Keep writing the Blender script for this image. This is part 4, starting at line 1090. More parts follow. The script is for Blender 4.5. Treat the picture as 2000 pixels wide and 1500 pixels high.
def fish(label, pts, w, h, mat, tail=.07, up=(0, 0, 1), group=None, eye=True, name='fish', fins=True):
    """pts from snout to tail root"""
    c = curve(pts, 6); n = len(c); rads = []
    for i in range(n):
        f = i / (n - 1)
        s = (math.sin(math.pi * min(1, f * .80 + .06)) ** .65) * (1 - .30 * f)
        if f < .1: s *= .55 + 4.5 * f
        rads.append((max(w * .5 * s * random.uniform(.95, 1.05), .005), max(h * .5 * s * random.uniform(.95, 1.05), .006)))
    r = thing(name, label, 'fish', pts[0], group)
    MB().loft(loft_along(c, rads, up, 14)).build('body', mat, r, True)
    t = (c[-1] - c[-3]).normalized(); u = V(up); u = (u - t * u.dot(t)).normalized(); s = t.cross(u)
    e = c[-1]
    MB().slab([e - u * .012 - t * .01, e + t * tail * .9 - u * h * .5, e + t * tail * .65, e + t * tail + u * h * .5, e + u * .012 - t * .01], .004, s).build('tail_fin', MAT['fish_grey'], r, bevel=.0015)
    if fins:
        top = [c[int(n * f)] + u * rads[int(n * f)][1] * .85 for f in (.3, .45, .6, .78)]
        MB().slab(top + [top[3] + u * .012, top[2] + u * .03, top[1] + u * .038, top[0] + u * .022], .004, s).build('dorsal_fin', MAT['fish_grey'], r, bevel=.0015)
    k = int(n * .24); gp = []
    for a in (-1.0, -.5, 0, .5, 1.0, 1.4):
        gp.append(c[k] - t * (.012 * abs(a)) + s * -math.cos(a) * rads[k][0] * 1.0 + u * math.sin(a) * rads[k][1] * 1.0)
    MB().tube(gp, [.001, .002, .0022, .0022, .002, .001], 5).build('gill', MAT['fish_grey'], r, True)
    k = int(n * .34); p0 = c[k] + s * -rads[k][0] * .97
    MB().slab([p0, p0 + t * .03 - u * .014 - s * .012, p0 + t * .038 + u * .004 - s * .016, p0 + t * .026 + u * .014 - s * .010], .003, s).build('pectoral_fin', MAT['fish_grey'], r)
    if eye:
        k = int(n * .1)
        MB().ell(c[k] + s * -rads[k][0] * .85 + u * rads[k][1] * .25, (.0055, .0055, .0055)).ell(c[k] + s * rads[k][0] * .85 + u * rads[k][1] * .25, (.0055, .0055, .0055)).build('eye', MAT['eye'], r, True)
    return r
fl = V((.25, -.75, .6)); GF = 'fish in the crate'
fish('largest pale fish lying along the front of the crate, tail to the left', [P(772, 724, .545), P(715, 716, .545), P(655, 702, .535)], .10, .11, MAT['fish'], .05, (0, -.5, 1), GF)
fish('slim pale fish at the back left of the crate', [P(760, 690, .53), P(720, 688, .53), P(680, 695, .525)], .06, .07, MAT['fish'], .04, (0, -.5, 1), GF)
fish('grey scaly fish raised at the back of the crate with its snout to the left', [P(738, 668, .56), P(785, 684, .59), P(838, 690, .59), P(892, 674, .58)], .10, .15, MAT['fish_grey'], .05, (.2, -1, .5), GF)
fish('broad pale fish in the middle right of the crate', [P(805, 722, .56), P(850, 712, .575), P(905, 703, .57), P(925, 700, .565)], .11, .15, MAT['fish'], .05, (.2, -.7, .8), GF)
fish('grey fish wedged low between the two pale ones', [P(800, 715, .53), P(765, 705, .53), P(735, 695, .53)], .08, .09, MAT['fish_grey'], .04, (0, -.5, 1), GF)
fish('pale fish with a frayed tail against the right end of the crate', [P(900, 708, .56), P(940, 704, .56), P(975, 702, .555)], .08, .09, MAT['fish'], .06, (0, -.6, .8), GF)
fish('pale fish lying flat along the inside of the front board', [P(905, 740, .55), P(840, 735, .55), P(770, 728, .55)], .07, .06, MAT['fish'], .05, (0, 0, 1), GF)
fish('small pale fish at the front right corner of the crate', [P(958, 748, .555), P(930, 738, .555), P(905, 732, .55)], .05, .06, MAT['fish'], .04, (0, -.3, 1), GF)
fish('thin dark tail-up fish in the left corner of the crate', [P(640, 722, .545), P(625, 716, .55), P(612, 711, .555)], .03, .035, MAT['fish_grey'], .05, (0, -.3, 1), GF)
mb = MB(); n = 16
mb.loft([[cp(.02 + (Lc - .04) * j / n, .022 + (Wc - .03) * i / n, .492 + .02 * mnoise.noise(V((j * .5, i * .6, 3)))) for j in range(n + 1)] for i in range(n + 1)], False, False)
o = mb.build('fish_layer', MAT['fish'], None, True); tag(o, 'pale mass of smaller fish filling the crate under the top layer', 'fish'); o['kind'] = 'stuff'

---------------

_DO THIS_. Copy all of the data exactly.

_RESULT BELOW_.
Keep writing the Blender script for this image. This is part 4, starting at line 1090. More parts follow. The script is for Blender 4.5. Treat the picture as 2000 pixels wide and 1500 pixels high.
def fish(label, pts, w, h, mat, tail=.07, up=(0, 0, 1), group=None, eye=True, name='fish', fins=True):
    """pts from snout to tail root"""
    c = curve(pts, 6); n = len(c); rads = []
    for i in range(n):
        f = i / (n - 1)
        s = (math.sin(math.pi * min(1, f * .80 + .06)) ** .65) * (1 - .30 * f)
        if f < .1: s *= .55 + 4.5 * f
        rads.append((max(w * .5 * s * random.uniform(.95, 1.05), .005), max(h * .5 * s * random.uniform(.95, 1.05), .006)))
    r = thing(name, label, 'fish', pts[0], group)
    MB().loft(loft_along(c, rads, up, 14)).build('body', mat, r, True)
    t = (c[-1] - c[-3]).normalized(); u = V(up); u = (u - t * u.dot(t)).normalized(); s = t.cross(u)
    e = c[-1]
    MB().slab([e - u * .012 - t * .01, e + t * tail * .9 - u * h * .5, e + t * tail * .65, e + t * tail + u * h * .5, e + u * .012 - t * .01], .004, s).build('tail_fin', MAT['fish_grey'], r, bevel=.0015)
    if fins:
        top = [c[int(n * f)] + u * rads[int(n * f)][1] * .85 for f in (.3, .45, .6, .78)]
        MB().slab(top + [top[3] + u * .012, top[2] + u * .03, top[1] + u * .038, top[0] + u * .022], .004, s).build('dorsal_fin', MAT['fish_grey'], r, bevel=.0015)
    k = int(n * .24); gp = []
    for a in (-1.0, -.5, 0, .5, 1.0, 1.4):
        gp.append(c[k] - t * (.012 * abs(a)) + s * -math.cos(a) * rads[k][0] * 1.0 + u * math.sin(a) * rads[k][1] * 1.0)
    MB().tube(gp, [.001, .002, .0022, .0022, .002, .001], 5).build('gill', MAT['fish_grey'], r, True)
    k = int(n * .34); p0 = c[k] + s * -rads[k][0] * .97
    MB().slab([p0, p0 + t * .03 - u * .014 - s * .012, p0 + t * .038 + u * .004 - s * .016, p0 + t * .026 + u * .014 - s * .010], .003, s).build('pectoral_fin', MAT['fish_grey'], r)
    if eye:
        k = int(n * .1)
        MB().ell(c[k] + s * -rads[k][0] * .85 + u * rads[k][1] * .25, (.0055, .0055, .0055)).ell(c[k] + s * rads[k][0] * .85 + u * rads[k][1] * .25, (.0055, .0055, .0055)).build('eye', MAT['eye'], r, True)
    return r
fl = V((.25, -.75, .6)); GF = 'fish in the crate'
fish('largest pale fish lying along the front of the crate, tail to the left', [P(772, 724, .545), P(715, 716, .545), P(655, 702, .535)], .10, .11, MAT['fish'], .05, (0, -.5, 1), GF)
fish('slim pale fish at the back left of the crate', [P(760, 690, .53), P(720, 688, .53), P(680, 695, .525)], .06, .07, MAT['fish'], .04, (0, -.5, 1), GF)
fish('grey scaly fish raised at the back of the crate with its snout to the left', [P(738, 668, .56), P(785, 684, .59), P(838, 690, .59), P(892, 674, .58)], .10, .15, MAT['fish_grey'], .05, (.2, -1, .5), GF)
fish('broad pale fish in the middle right of the crate', [P(805, 722, .56), P(850, 712, .575), P(905, 703, .57), P(925, 700, .565)], .11, .15, MAT['fish'], .05, (.2, -.7, .8), GF)
fish('grey fish wedged low between the two pale ones', [P(800, 715, .53), P(765, 705, .53), P(735, 695, .53)], .08, .09, MAT['fish_grey'], .04, (0, -.5, 1), GF)
fish('pale fish with a frayed tail against the right end of the crate', [P(900, 708, .56), P(940, 704, .56), P(975, 702, .555)], .08, .09, MAT['fish'], .06, (0, -.6, .8), GF)
fish('pale fish lying flat along the inside of the front board', [P(905, 740, .55), P(840, 735, .55), P(770, 728, .55)], .07, .06, MAT['fish'], .05, (0, 0, 1), GF)
fish('small pale fish at the front right corner of the crate', [P(958, 748, .555), P(930, 738, .555), P(905, 732, .55)], .05, .06, MAT['fish'], .04, (0, -.3, 1), GF)
fish('thin dark tail-up fish in the left corner of the crate', [P(640, 722, .545), P(625, 716, .55), P(612, 711, .555)], .03, .035, MAT['fish_grey'], .05, (0, -.3, 1), GF)
mb = MB(); n = 16
mb.loft([[cp(.02 + (Lc - .04) * j / n, .022 + (Wc - .03) * i / n, .492 + .02 * mnoise.noise(V((j * .5, i * .6, 3)))) for j in range(n + 1)] for i in range(n + 1)], False, False)
o = mb.build('fish_layer', MAT['fish'], None, True); tag(o, 'pale mass of smaller fish filling the crate under the top layer', 'fish'); o['kind'] = 'stuff'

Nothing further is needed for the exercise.